→ Records supplied
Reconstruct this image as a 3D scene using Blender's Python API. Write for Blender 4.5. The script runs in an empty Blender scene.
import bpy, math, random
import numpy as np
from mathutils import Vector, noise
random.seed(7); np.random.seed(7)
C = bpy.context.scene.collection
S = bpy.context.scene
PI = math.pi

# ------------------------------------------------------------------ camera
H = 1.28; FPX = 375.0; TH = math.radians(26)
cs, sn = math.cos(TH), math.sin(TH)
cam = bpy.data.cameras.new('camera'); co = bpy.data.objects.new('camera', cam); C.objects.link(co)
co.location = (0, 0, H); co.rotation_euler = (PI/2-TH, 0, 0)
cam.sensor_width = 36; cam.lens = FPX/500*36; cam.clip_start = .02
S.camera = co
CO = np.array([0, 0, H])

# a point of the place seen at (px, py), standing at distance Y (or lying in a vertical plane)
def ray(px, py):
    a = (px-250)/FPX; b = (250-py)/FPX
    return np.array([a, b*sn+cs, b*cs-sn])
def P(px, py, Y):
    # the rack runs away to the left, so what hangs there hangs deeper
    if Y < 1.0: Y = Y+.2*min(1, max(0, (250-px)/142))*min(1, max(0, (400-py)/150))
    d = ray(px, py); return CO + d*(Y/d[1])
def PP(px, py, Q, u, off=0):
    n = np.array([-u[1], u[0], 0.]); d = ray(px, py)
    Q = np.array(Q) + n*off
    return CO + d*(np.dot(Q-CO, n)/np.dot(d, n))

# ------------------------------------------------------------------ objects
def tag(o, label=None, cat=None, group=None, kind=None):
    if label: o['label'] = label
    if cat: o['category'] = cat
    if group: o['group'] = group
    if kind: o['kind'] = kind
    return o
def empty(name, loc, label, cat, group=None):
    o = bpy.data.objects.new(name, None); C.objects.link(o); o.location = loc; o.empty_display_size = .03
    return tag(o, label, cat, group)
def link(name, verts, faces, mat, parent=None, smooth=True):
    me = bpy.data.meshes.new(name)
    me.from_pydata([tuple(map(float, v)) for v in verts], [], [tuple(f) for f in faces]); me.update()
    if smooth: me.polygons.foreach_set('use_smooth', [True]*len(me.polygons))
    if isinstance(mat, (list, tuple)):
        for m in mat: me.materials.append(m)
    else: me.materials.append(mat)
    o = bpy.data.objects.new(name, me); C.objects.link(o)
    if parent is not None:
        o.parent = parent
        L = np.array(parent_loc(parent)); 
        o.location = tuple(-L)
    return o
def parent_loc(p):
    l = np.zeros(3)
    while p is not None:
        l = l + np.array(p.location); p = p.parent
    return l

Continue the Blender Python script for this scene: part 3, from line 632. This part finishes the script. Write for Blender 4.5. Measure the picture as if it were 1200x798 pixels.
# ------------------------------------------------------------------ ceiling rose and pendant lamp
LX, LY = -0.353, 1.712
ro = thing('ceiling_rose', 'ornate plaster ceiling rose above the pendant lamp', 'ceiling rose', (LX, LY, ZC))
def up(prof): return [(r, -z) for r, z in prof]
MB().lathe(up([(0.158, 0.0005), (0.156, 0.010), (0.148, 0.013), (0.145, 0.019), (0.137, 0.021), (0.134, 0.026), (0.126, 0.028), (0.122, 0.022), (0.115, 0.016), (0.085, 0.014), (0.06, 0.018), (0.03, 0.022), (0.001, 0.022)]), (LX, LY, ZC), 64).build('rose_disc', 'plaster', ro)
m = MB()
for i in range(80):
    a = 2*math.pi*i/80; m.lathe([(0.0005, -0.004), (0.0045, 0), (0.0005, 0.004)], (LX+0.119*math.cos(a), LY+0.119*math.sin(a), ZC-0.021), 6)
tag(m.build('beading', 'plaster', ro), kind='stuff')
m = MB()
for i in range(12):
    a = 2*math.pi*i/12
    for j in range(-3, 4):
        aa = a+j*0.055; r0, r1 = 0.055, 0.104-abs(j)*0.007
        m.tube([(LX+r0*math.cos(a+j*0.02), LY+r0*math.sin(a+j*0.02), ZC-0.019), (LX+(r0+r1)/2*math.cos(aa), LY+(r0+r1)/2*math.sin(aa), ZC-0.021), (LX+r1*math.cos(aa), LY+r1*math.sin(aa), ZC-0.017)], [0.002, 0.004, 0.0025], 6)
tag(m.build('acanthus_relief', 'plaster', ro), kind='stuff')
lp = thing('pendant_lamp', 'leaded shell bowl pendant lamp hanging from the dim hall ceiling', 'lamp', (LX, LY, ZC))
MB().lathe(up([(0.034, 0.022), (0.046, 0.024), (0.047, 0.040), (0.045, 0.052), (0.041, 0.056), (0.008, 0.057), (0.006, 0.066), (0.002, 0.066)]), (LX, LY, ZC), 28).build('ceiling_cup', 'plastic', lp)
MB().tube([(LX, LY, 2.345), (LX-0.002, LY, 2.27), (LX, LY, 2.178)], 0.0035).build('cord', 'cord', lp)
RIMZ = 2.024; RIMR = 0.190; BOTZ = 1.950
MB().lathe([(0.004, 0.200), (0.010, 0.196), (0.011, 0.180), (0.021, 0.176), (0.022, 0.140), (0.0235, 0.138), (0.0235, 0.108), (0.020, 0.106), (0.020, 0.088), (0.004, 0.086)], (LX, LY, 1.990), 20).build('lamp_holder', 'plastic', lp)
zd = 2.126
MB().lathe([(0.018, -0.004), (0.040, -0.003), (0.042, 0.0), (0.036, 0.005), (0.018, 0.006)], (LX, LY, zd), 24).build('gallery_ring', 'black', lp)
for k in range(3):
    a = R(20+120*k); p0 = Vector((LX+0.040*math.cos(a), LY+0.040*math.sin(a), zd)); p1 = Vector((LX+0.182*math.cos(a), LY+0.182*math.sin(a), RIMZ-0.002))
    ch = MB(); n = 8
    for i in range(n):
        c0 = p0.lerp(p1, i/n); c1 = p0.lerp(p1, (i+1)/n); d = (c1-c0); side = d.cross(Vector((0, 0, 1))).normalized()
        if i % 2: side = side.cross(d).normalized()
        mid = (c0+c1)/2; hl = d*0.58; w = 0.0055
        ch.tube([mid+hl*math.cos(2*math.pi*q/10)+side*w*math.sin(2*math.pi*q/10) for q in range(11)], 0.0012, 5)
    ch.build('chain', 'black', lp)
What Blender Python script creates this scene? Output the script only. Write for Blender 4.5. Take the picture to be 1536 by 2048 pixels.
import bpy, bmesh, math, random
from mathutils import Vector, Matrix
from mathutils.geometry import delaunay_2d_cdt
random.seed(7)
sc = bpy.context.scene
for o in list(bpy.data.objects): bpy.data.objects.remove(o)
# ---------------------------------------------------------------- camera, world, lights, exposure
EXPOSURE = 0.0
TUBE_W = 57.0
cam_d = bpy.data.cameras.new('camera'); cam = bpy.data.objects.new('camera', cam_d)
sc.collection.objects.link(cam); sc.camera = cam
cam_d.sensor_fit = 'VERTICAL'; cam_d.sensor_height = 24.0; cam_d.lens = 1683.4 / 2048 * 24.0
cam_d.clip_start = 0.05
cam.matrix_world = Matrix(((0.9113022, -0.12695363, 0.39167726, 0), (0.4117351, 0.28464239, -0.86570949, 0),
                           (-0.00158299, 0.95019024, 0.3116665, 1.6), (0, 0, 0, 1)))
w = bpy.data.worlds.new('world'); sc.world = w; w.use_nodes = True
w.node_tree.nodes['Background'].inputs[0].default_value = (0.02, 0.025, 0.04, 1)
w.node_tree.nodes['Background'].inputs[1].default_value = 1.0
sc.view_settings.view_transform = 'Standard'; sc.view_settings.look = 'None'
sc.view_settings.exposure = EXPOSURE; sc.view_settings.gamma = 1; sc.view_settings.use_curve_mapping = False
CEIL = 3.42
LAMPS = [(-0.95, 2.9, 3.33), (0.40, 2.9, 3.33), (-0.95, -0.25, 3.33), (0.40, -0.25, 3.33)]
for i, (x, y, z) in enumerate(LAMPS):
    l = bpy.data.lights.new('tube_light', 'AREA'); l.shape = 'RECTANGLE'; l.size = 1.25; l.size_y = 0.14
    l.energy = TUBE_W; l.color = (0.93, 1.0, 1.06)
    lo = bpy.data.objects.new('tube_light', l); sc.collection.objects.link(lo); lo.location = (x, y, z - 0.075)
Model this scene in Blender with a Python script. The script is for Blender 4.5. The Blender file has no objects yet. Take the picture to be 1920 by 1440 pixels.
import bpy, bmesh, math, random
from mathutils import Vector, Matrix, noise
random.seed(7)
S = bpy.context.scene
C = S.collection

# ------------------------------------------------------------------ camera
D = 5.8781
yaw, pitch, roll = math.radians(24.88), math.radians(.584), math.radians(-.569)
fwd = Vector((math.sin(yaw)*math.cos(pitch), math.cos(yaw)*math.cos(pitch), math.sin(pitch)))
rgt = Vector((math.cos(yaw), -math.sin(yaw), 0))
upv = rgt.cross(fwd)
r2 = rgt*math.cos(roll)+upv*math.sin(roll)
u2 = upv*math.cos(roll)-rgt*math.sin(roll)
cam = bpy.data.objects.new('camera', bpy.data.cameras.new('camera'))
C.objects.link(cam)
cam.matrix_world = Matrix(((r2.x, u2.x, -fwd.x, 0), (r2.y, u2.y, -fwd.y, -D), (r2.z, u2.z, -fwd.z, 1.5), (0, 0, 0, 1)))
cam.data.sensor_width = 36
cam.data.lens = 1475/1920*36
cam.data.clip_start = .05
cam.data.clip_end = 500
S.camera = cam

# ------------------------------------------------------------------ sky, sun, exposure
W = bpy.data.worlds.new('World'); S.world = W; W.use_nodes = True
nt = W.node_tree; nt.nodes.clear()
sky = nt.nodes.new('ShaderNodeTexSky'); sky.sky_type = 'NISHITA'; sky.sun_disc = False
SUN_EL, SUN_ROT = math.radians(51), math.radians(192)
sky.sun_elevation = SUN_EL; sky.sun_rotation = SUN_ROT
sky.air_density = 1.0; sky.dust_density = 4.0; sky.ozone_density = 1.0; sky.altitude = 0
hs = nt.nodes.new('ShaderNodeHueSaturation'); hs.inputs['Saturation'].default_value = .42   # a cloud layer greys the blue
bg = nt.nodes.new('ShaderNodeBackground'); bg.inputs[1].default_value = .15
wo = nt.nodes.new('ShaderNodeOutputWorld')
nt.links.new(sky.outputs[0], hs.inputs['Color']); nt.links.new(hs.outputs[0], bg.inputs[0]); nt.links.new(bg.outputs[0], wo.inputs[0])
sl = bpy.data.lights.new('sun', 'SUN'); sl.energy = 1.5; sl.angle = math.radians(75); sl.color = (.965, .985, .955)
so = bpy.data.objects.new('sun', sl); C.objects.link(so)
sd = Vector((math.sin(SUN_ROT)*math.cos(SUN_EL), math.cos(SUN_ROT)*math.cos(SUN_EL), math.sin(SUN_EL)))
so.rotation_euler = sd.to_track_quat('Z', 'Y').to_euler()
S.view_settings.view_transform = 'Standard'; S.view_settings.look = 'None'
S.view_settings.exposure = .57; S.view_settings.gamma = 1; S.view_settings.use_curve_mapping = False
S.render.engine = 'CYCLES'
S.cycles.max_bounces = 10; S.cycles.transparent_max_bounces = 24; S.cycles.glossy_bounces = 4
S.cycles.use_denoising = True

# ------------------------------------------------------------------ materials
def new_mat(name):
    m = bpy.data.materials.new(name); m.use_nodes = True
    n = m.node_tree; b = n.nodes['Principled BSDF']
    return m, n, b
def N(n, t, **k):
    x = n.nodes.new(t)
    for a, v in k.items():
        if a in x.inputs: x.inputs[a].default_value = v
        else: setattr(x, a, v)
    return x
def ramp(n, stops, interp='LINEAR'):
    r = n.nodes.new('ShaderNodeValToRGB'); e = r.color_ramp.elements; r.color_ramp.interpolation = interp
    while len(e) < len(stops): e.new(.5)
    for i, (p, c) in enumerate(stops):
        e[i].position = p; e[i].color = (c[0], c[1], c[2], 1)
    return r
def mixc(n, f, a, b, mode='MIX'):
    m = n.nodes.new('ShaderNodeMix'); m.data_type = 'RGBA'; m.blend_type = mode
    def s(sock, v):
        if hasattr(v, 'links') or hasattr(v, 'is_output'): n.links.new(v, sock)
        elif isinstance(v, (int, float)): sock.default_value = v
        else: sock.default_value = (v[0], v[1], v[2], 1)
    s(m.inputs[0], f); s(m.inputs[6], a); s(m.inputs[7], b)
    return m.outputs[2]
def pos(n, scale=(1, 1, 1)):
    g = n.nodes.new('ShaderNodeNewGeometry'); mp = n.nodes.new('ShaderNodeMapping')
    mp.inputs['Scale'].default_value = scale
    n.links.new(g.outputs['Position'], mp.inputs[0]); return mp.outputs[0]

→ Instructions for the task
Up to and including the line with "return CO + d*(np.dot(Q-CO, n)/np.dot(d, n))", print every line of the records from the start.

→ Worked solution
Reconstruct this image as a 3D scene using Blender's Python API. Write for Blender 4.5. The script runs in an empty Blender scene.
import bpy, math, random
import numpy as np
from mathutils import Vector, noise
random.seed(7); np.random.seed(7)
C = bpy.context.scene.collection
S = bpy.context.scene
PI = math.pi

# ------------------------------------------------------------------ camera
H = 1.28; FPX = 375.0; TH = math.radians(26)
cs, sn = math.cos(TH), math.sin(TH)
cam = bpy.data.cameras.new('camera'); co = bpy.data.objects.new('camera', cam); C.objects.link(co)
co.location = (0, 0, H); co.rotation_euler = (PI/2-TH, 0, 0)
cam.sensor_width = 36; cam.lens = FPX/500*36; cam.clip_start = .02
S.camera = co
CO = np.array([0, 0, H])

# a point of the place seen at (px, py), standing at distance Y (or lying in a vertical plane)
def ray(px, py):
    a = (px-250)/FPX; b = (250-py)/FPX
    return np.array([a, b*sn+cs, b*cs-sn])
def P(px, py, Y):
    # the rack runs away to the left, so what hangs there hangs deeper
    if Y < 1.0: Y = Y+.2*min(1, max(0, (250-px)/142))*min(1, max(0, (400-py)/150))
    d = ray(px, py); return CO + d*(Y/d[1])
def PP(px, py, Q, u, off=0):
    n = np.array([-u[1], u[0], 0.]); d = ray(px, py)
    Q = np.array(Q) + n*off
    return CO + d*(np.dot(Q-CO, n)/np.dot(d, n))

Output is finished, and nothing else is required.